Kazem Gharib Abadi, Iran’s ambassador the OPCW, said in his July 12 opening statement that failure to meet the destruction deadline “will be viewed as noncompliance.” Citing Article XII of the treaty, he said such a “breach” should be “brought to the attention” of the UN Security Council, the UN General Assembly, and the annual conference of CWC parties.

Robert Mikulak, the U.S. ambassador to the OPCW, said his country has an “unwavering” commitment to completing the destruction of its stockpile and would be about 90 percent of the way to that goal by the April deadline.

In a Sept. 23 interview, a third OPCW ambassador said that if the parties do not find a way to accommodate the missed deadline, “the risk of endangering the system will be huge.” It is crucial to avoid “politicization” of the issue, which will become much more intense, with “finger pointing” and accusations, if the deadline arrives without a solution, he said.

He said delegations are working with Peter Goosen, the South African chairman of the Executive Council, to craft language that would resolve the issue. The draft text will not impose sanctions for failing to meet the deadline, he said, adding that sanctions would be “counterproductive.”

In a Sept. 22 interview, Paul Walker, director of security and sustainability at Global Green USA, also said the proposed text would not use terms such as “violation” or “noncompliance.” The draft text has not been made public.

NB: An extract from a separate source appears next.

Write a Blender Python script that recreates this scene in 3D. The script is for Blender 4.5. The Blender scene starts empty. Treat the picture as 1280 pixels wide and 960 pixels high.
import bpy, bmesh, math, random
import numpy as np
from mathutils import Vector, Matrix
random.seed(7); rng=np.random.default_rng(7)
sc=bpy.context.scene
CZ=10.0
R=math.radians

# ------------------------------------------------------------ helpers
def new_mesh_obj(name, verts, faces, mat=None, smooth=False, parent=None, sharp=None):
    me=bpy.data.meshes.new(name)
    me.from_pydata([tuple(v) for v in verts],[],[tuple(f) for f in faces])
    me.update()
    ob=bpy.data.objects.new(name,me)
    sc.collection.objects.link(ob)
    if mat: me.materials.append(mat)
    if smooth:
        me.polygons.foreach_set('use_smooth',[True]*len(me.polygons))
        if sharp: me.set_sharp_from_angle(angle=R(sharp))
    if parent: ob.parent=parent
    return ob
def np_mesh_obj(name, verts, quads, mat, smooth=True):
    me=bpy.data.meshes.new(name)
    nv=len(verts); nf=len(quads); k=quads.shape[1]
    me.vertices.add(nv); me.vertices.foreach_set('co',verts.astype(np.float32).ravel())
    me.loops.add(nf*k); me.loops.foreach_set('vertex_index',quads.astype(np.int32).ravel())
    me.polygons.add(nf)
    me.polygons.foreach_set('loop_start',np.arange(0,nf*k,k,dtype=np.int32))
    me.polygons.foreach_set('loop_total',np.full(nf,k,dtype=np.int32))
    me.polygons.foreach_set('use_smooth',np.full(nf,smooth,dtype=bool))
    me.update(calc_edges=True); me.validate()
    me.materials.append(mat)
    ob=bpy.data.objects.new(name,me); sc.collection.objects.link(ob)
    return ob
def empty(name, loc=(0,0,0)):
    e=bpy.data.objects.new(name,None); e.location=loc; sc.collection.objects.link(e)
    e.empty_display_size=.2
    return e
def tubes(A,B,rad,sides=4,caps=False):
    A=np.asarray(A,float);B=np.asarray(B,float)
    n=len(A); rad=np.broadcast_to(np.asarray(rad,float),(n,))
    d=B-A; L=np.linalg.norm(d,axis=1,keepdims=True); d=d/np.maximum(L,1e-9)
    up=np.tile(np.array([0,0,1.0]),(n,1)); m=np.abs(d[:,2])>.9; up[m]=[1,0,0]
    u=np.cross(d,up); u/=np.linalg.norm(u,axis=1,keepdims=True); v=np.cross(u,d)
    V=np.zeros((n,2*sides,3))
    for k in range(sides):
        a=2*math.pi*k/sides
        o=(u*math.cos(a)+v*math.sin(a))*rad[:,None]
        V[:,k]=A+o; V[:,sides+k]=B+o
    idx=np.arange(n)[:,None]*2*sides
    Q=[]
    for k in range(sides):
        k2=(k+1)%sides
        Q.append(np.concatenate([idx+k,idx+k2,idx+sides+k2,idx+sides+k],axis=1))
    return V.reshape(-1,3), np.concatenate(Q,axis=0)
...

According to the OPCW ambassador, the text would require confidence-building measures based, as he put it, on a “reinforced framework of verification and reporting”; a regular review of progress until all the weapons are destroyed; and a reaffirmation of countries’ obligation under the CWC. Several delegations also are pressing for the possessor states to issue a new timeline, he said.

Transparency Stressed

In his July statement, Mikulak listed several transparency measures the United States is taking, including inviting council members to visit U.S. destruction facilities every other year. Walker underlined the need for Russia and the United States to take additional steps to reassure their fellow CWC parties that both countries “are doing all they can to abolish their [chemical weapons] stockpiles in a safe and timely manner.” In particular, he proposed annual high-level OPCW visits to chemical stockpiles and demilitarization facilities and to national capitals to meet with “all stakeholders—federal, state, and local.”

The draft text has attracted “almost a general consensus,” the OPCW ambassador said in the Sept. 23 interview. Whether the issue is resolved before the deadline depends on two factors, he said. One is whether “the delegation that is currently opposing the text”—a clear reference to Iran—is “interested in the content of the decision”; if so, “there is room for negotiation,” he said. On the other hand, if the country is seeking confrontation and trying to embarrass the United States, the parties will have to decide whether they want to accept a situation in which one party blocks a decision, he said.

By tradition, the OPCW operates by consensus, but it is not legally required to do so, the ambassador noted. When the organization broke from that tradition almost a decade ago over the ouster of Director-General José Bustani, it was “traumatic,” he said.

Walker said he thought Iran would be “quite isolated” if it sought to penalize Russia and the United States, as those two countries “have been working in very good faith.” In any case, he said, the issue is “a tempest in a teapot”; there is nothing the parties can do about the failure to meet the deadline, “which was arbitrary to begin with,” he said.

The OPCW ambassador, however, said that because of the chances for increased politicization and resulting damage to the regime, the timing of the decision is “almost as important as the content.”

The next Executive Council meeting is scheduled for Oct. 4-7 in The Hague. After that, the parties are to hold their annual conference Nov. 28-Dec. 2. Although the conference generally takes its cue from the council, the conference could come to a decision without council action, the ambassador said. Also, the council could convene an extraordinary meeting between its October session and the parties’ conference, he said.